後半から盛り上げてくる作品。誕生日という単なる生誕の日に新たな価値観を与えてくれるかもしれない。
後半で一気に楽しさが増した、とよくある感想で言ってしまえばそれまでなんですけど…まぁ織塚以降で評価うなぎ上りでした。
初期のルート、ミカや柊は悪くは無いんですが、どうも展開の速さに付いていけないというか…他のルートへの踏み台的要素もあるのかもしれないですね。
その時点では謎を提示するに留まりますし、よほど察しの良い方でない限り先の展開は読めないのでは無いでしょうか。
各ヒロインについてそれなりに掘り下げられてはいますが、最終章と結びつけなければ十全に理解できるとは思えないですし。
最後までプレイしたあとでもう一度プレイしてみれば見えてくるものもあるのかもしれませんが、とりあえず今の段階での感想ということで。
雰囲気が変わるのは織塚ルートですね。
片岡ともさん担当ルートなのですが、ぶっちゃけゲーム全般から見るととても浮いています。これがミカルートあたりの担当だったらゲーム全般のバランスが崩れそうなものですから、ディレクションの妙でしょうか、良い配置だと思います。
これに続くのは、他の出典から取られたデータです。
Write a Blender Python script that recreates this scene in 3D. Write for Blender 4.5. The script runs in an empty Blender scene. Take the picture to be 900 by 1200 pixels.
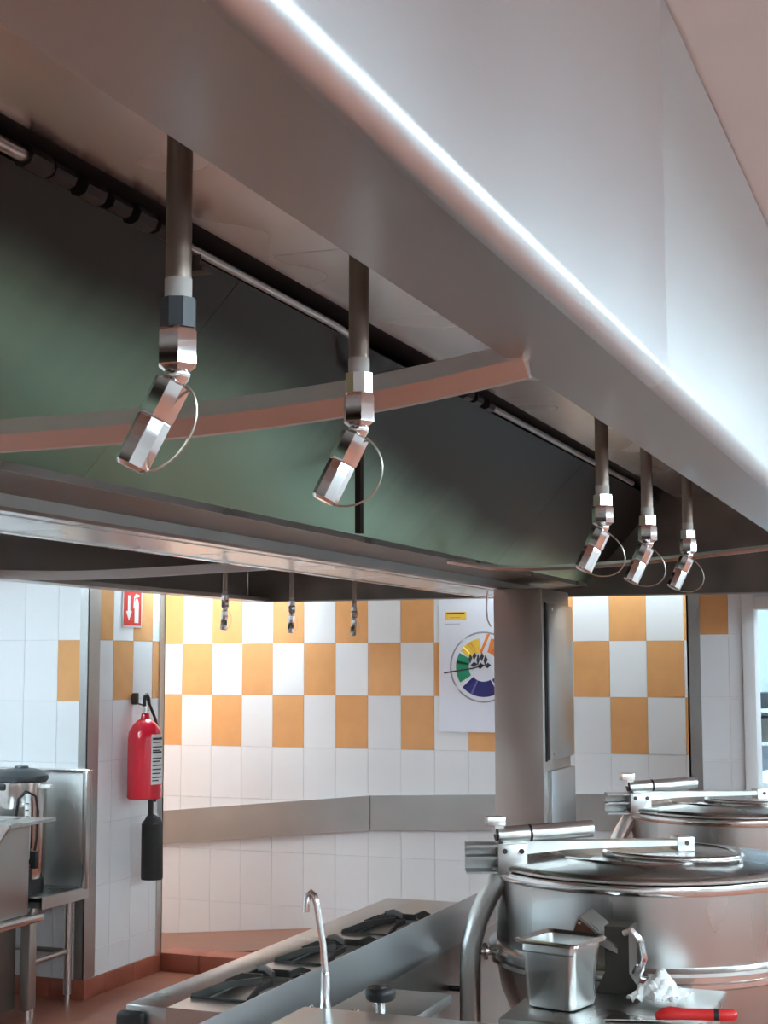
import bpy, bmesh, math, random
from math import pi, sin, cos, radians as R
from mathutils import Vector as V, Matrix as M
random.seed(7)
S = bpy.context.scene
COL = S.collection

# ------------------------------------------------------------ camera, world, exposure
cam_d = bpy.data.cameras.new('camera'); cam = bpy.data.objects.new('camera', cam_d); COL.objects.link(cam)
cam_d.sensor_fit = 'HORIZONTAL'; cam_d.sensor_width = 36; cam_d.lens = 70.04; cam_d.clip_start = .02; cam_d.clip_end = 60
_f = V((-.359668, .92756, .101351)); _r = V((.932294, .361698, -.001777)); _u = V((.038307, -.093849, .994849))
cam.matrix_world = M(((_r.x, _u.x, -_f.x, 0), (_r.y, _u.y, -_f.y, 0), (_r.z, _u.z, -_f.z, 1.6), (0, 0, 0, 1)))
S.camera = cam
S.view_settings.view_transform = 'Standard'; S.view_settings.look = 'None'
S.view_settings.exposure = 0.72; S.view_settings.gamma = 1; S.view_settings.use_curve_mapping = False
w = bpy.data.worlds.new('world'); S.world = w; w.use_nodes = True
w.node_tree.nodes['Background'].inputs[0].default_value = (.75, .85, 1, 1); w.node_tree.nodes['Background'].inputs[1].default_value = .25
LAMP = 20.0          # diffuser emission of the room's fluorescent ceiling lights
CEIL = 2.47

# ------------------------------------------------------------ materials
def mat(name, color, rough=.5, metal=0, nscale=0, namt=.0, rvar=0, bump=0, stretch=(1, 1, 1), spec=.5, objvar=0, emit=0, coat=0, bscale=None, col2=None):
    m = bpy.data.materials.new(name); m.use_nodes = True; nt = m.node_tree; N = nt.nodes; L = nt.links
    b = N['Principled BSDF']; c = (*color, 1)
    b.inputs['Base Color'].default_value = c; b.inputs['Roughness'].default_value = rough; b.inputs['Metallic'].default_value = metal
    b.inputs['Specular IOR Level'].default_value = spec; b.inputs['Coat Weight'].default_value = coat
    if emit:
        b.inputs['Emission Color'].default_value = c; b.inputs['Emission Strength'].default_value = emit
    colsock = None
    if nscale:
        tc = N.new('ShaderNodeTexCoord'); mp = N.new('ShaderNodeMapping'); mp.inputs['Scale'].default_value = stretch
        L.new(tc.outputs['Object'], mp.inputs['Vector'])
        n = N.new('ShaderNodeTexNoise'); n.inputs['Scale'].default_value = nscale; n.inputs['Detail'].default_value = 1.0 if metal else 4; n.inputs['Roughness'].default_value = .5
        L.new(mp.outputs[0], n.inputs['Vector'])
        if namt or col2:
            mx = N.new('ShaderNodeMix'); mx.data_type = 'RGBA'
            d = col2 or tuple(max(0, x * (1 - namt)) for x in color); e = color if col2 else tuple(min(1, x * (1 + namt)) for x in color)
            mx.inputs[6].default_value = (*d, 1); mx.inputs[7].default_value = (*e, 1)
            rp = N.new('ShaderNodeMapRange'); rp.inputs[1].default_value = .25; rp.inputs[2].default_value = .75
            L.new(n.outputs['Fac'], rp.inputs[0]); L.new(rp.outputs[0], mx.inputs[0])
            colsock = mx.outputs[2]
        if rvar:
            mr = N.new('ShaderNodeMapRange'); mr.inputs[1].default_value = .2; mr.inputs[2].default_value = .8
            mr.inputs[3].default_value = max(.02, rough - rvar); mr.inputs[4].default_value = rough + rvar
            L.new(n.outputs['Fac'], mr.inputs[0]); L.new(mr.outputs[0], b.inputs['Roughness'])
        if bump:
            n2 = n
            if bscale:
                n2 = N.new('ShaderNodeTexNoise'); n2.inputs['Scale'].default_value = bscale; n2.inputs['Detail'].default_value = 2; L.new(mp.outputs[0], n2.inputs['Vector'])
            bp = N.new('ShaderNodeBump'); bp.inputs['Strength'].default_value = bump; bp.inputs['Distance'].default_value = .004 if metal else .01
            L.new(n2.outputs['Fac'], bp.inputs['Height']); L.new(bp.outputs[0], b.inputs['Normal'])
    if objvar:
        oi = N.new('ShaderNodeObjectInfo'); hs = N.new('ShaderNodeHueSaturation')
        mr = N.new('ShaderNodeMapRange'); mr.inputs[3].default_value = 1 - objvar; mr.inputs[4].default_value = 1 + objvar * .5
        L.new(oi.outputs['Random'], mr.inputs[0]); L.new(mr.outputs[0], hs.inputs['Value'])
        if colsock: L.new(colsock, hs.inputs['Color'])
        else: hs.inputs['Color'].default_value = c
        colsock = hs.outputs[0]
    if colsock: L.new(colsock, b.inputs['Base Color'])
    return m
MT = dict(
    panel=mat('brushed_steel_panel', (.64, .655, .665), .30, 1, 3, .03, .03, .003, (.5, .5, .12)),
    panel2=mat('brushed_steel_panel_duller', (.55, .55, .545), .36, 1, 3, .03, .03, .003, (.5, .5, .12)),
    steel=mat('stainless_steel', (.56, .555, .54), .3, 1, 5, .04, .05, .01, (1, 1, .3)),
    dullsteel=mat('dull_stainless_steel', (.46, .46, .445), .42, 1, 4, .06, .06, .01),
    hoodin=mat('hood_inner_steel', (.80, .775, .755), .26, 1, 2.5, .04, .05, .03, bscale=4),
    mirror=mat('polished_steel', (.74, .73, .71), .17, 1, 4, .04, .04, .01),
    kettle=mat('kettle_steel', (.53, .525, .51), .27, 1, 5, .03, .04, .004, (1, 1, .15)),
    chrome=mat('chrome', (.78, .78, .78), .12, 1, 20, .05, .04),
    green=None,
    beam=mat('beam_steel', (.76, .75, .73), .26, 1, 4, .04, .04, .01),
    lip=mat('hood_lip_steel', (.50, .48, .465), .36, 1, 5, .08, .07, .02, (1, .3, 1)),
    darksteel=mat('grimy_dark_steel', (.22, .21, .19), .45, 1, 6, .25, .1, .04),
    black=mat('black_void_paint', (.012, .012, .012), .7),
    pipe=mat('bronzed_pipe', (.30, .24, .205), .38, .9, 12, .2, .1, .02, (1, 1, .2)),
    white=mat('white_glazed_tile', (.80, .81, .82), .22, 0, 3, .015, .04, .01, objvar=.025),
    orange=mat('orange_glazed_tile', (.76, .38, .15), .24, 0, 9, .06, .04, .015, objvar=.05),
    grout=mat('pale_grout', (.78, .78, .77), .8, 0, 40, .05),
    terra=mat('terracotta_floor', (.37, .13, .08), .42, 0, 7, .12, .1, .03, col2=(.31, .108, .066)),
    terratile=mat('terracotta_tile', (.34, .095, .055), .4, 0, 8, .15, .08, .03, objvar=.12),
    ramp=mat('worn_ramp_coating', (.24, .12, .085), .6, 0, 7, .15, .05, .03),
    ceil=mat('ceiling_paint', (.72, .70, .69), .8, 0, 5, .02),
    paint=mat('white_wall_paint', (.78, .78, .77), .6, 0, 4, .02),
    red=mat('red_gloss_paint', (.72, .012, .035), .22, 0, 4, .03, coat=.4),
    redplastic=mat('red_plastic', (.75, .03, .03), .35, 0, 9, .05),
    blackp=mat('black_plastic', (.018, .018, .02), .4, 0, 12, .1),
    greyp=mat('dark_grey_plastic', (.045, .052, .058), .38, 0, 12, .1, .05),
    iron=mat('cast_iron', (.075, .072, .066), .42, .5, 25, .2, .08, .1),
    label=mat('white_label_paper', (.85, .85, .83), .5, 0, 9, .02),
    ink=mat('dark_ink', (.05, .05, .06), .6),
    yellow=mat('yellow_print', (.95, .62, .08), .5), poster=mat('poster_paper', (.80, .82, .90), .45, 0, 3, .015),
    pgreen=mat('green_print', (.02, .32, .17), .5), navy=mat('navy_print', (.03, .035, .20), .5), porange=mat('orange_print', (.85, .25, .06), .5),
    pgrey=mat('grey_print', (.30, .31, .35), .5), signred=mat('red_sign_face', (.72, .035, .02), .35),
    cloth=mat('white_cloth', (.82, .82, .80), .85, 0, 30, .04, 0, .2),
    rust=mat('rust_brown_metal', (.10, .035, .022), .5, .4, 14, .3),
    brown=mat('dark_brown_casing', (.055, .047, .038), .45, .3, 8, .3),
    rubber=mat('black_rubber', (.015, .015, .015), .6),
    lampw=mat('fluorescent_diffuser', (.68, .89, 1.0), .5, emit=LAMP),
    lampsoft=mat('slim_diffuser', (.78, .93, 1.0), .5, emit=8.0),
    lampwarm=mat('warm_diffuser', (1.0, .62, .42), .5, emit=12),
    bluew=mat('pale_blue_wall', (.62, .70, .76), .6, 0, 4, .02),
    bracem=mat('brace_bar_steel', (.74, .71, .69), .4, 1, 4, .04, .04),
    satin=mat('satin_steel', (.76, .76, .74), .34, 1, 5, .03, .04),
    colsteel=mat('column_steel', (.50, .45, .415), .42, 1, 4, .05, .05),
    tape=mat('thread_tape', (.42, .39, .36), .6),
    brass=mat('dull_nickel', (.45, .43, .36), .3, 1, 15, .1),
)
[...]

終末世界の雰囲気はスタッフコメントで語られている通り「雨のマージナル」という作品に類似、というか酷似していますね。
良くも悪くも独自の世界観であり、これまでのテキストが水なら油ぐらいの温度感なのですが、うまく乳化して混ざりあっているのは実にうまい。
これまでの謎が解明されるというわけでは無いのですが、今までのストーリーから連続性を切り捨ててリセット、新たなステージへの出発点として実に良い位置づけでした。
そしてナルルート。
ルート的に言えば次への「溜め」という要素が大きいのでしょう。気持ちをリセットしての新たな情報の開示ですね、新情報がサクサク頭に入る入る。タイムマシンのところとか良かったですね。
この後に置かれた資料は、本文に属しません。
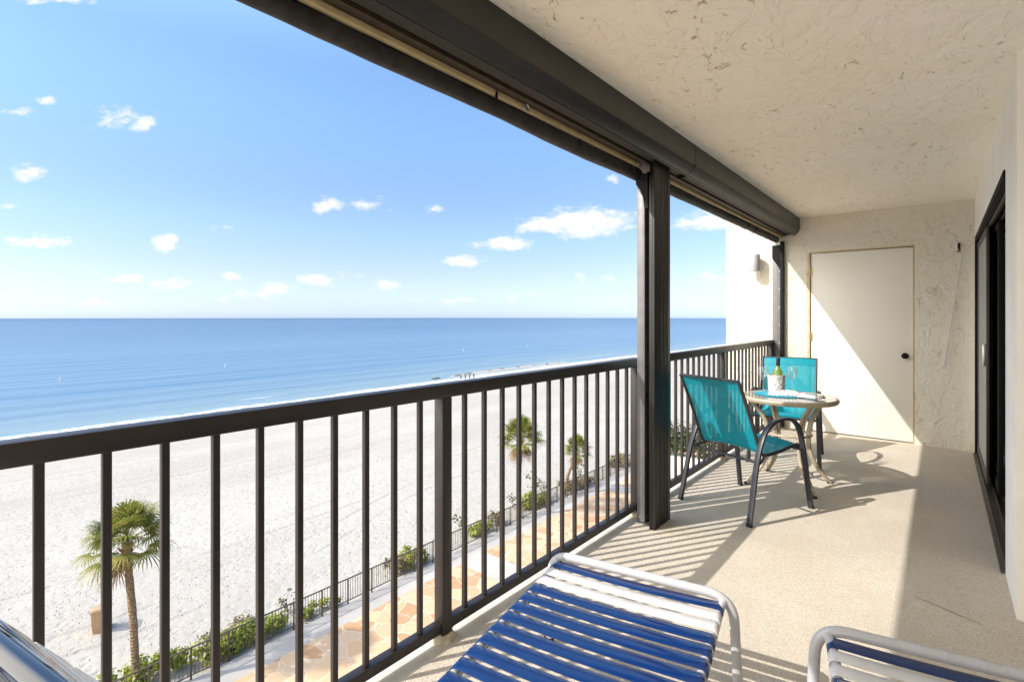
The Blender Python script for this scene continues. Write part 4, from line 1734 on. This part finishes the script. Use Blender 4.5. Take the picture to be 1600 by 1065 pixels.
# ------------------------------------------------------------------ far details on the water
for (x, y, lab) in ((-140.9, 20.7, 'white marker buoy out on the sea, leftmost of the line'),
                    (-145.6, 54.5, 'white marker buoy on the sea, second from the left'),
                    (-143.5, 140.8, 'white marker buoy on the sea above the middle of the railing'),
                    (-143.2, 181.3, 'white marker buoy on the sea, farthest right of the line')):
    b = MB()
    b.lathe([(0, -.4), (.14, -.4), (.15, 0), (.13, .1), (.09, .7), (.07, .8), (0, .8)], seg=12, caps=False)
    o = b.build('marker_buoy', M['buoy'], None, loc=(x, y, SEA))
    o.rotation_euler = (R(random.uniform(-8, 8)), R(random.uniform(-8, 8)), 0)
    tag(o, lab, 'buoy', 'white marker buoys on the sea')

pil = ['leftmost of four weathered stumps at the water edge', 'second of four weathered stumps at the water edge',
       'third of four weathered stumps at the water edge', 'rightmost of four weathered stumps at the water edge']
for i in range(4):
    b = MB()
    hh = (.95, 1.1, .85, 1.0)[i]
    b.tube(catmull([(0, 0, -.5), (.02, .03, hh * .5), (.05 * (-1) ** i, .04, hh)], 4), .15, 9)
    x, y = -78.6 + .25 * i, 76.3 + i * 1.05
    o = b.build('piling', M['stone'], None, loc=(x, y, max(SEA, sand_z(x, y))))
    tag(o, 'brown wooden stump, ' + pil[i], 'piling', 'wooden stumps at the water edge')
rnd = random.Random(5)
for i in range(9):
    y = 73 + i * 6.2 + rnd.uniform(-1, 1)
    x = shore_x(y) - 6.3 + rnd.uniform(-.6, .6)
    b = MB()
    L = rnd.uniform(1.6, 3.2)
    b.lathe([(0, -.4), (.7, -.3), (.9, 0), (.6, .22), (.2, .32), (0, .33)], seg=11, caps=False)
    for q in range(len(b.v)):
        vx, vy, vz = b.v[q]
        k = 1 + .5 * mnoise.noise(Vector((vx * 1.4 + i * 7, vy * 1.4, vz * 2)))
        b.v[q] = (vx * .42 * k, vy * L * .42 * k, vz * .6 * k)
    o = b.build('shore_rock', M['stone'], None, loc=(x, y, SEA + .1))
    tag(o, 'dark low rock in the line lying in the shallows off the beach', 'rock', 'dark rocks in the shallows')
かと思いきやほどほどにどんでん返しも入れてくれる。エンタメ的な楽しさで論じるならこのルートが随一ではないでしょうか、本当に面白かったです。
特筆すべきところは「別れ」と「終わり」を認識しつつも前を向いて為すべきことを為すナルの強さですね、他のヒロインとは明らかに違う彼女のポジションが見て取れるお話でした。
最後にイリ、HAPPY BIRTHDAY。
正直、してやられたとしか言いようがないです。
プレイヤーをゲームに引き込む、所謂メタ要素はともすれば没入感を損なう諸刃の剣なのですが本作のそれは実に巧妙でした。「兄さんの誕生日」という、ただそれだけの描写でグサッと抉ってきて、それで終わらせる後引きの良さは実にうまい。それでいてしっかりとストーリーに絡んできているのです。
そしてこのBIRTHDAYは最後のBARTHDAYにつながるわけで、「Happy Birthday to...」の曲とともに終わるEDは実に胸を打つ演出でした。
また、入莉の新たな誕生日のところではもしかしたら新しい名前を付けるのかな、なんて思ったんです。入莉という存在として在った彼女にとってその名前には重要な意味があったわけで、もしも別の名前なら名前を変えられた織塚と同じでなんだか興ざめだなぁなんて考えていたのですが、「冬谷イリ」という名前には一本取られましたね。
偽りの兄さんが正しく兄として定義付けられる、この上ない名付けでした。
身体的に脆弱で、設定上仕方ないのですが、精神も脆かった彼女がここまで成長できたのはこれまでの積み重ねがあったということも感じられ、まさにグランドルートと言うに相応しい幕引きだったと思います。
さて織塚以降が面白かった、と私は感じておおむね高評価を下しているのですが、それはそれなりに感情移入して楽しめたからです。終盤の展開に粗さもありますし、エロも今一つ。終盤が刺さらなければ私は75点ぐらいをつけていたように思います。
完成度という面であれば良作未満といったところなのですが、どうにも私の琴線に触れたのですね。合理性の欠片もない評価ですが個人の感想なので、こういうのもいいかなと。
HAPPY BIRTHDAY。
正直、私にとっては単なる生誕の日という位置づけでしかなかったのですが、新たな自分の誕生の日であり、周りを見つめ直す日なのかななんて思わせてくれました。
この世界はきっと、わたしが思っているよりもほんの少しだけ、優しいのでしょう。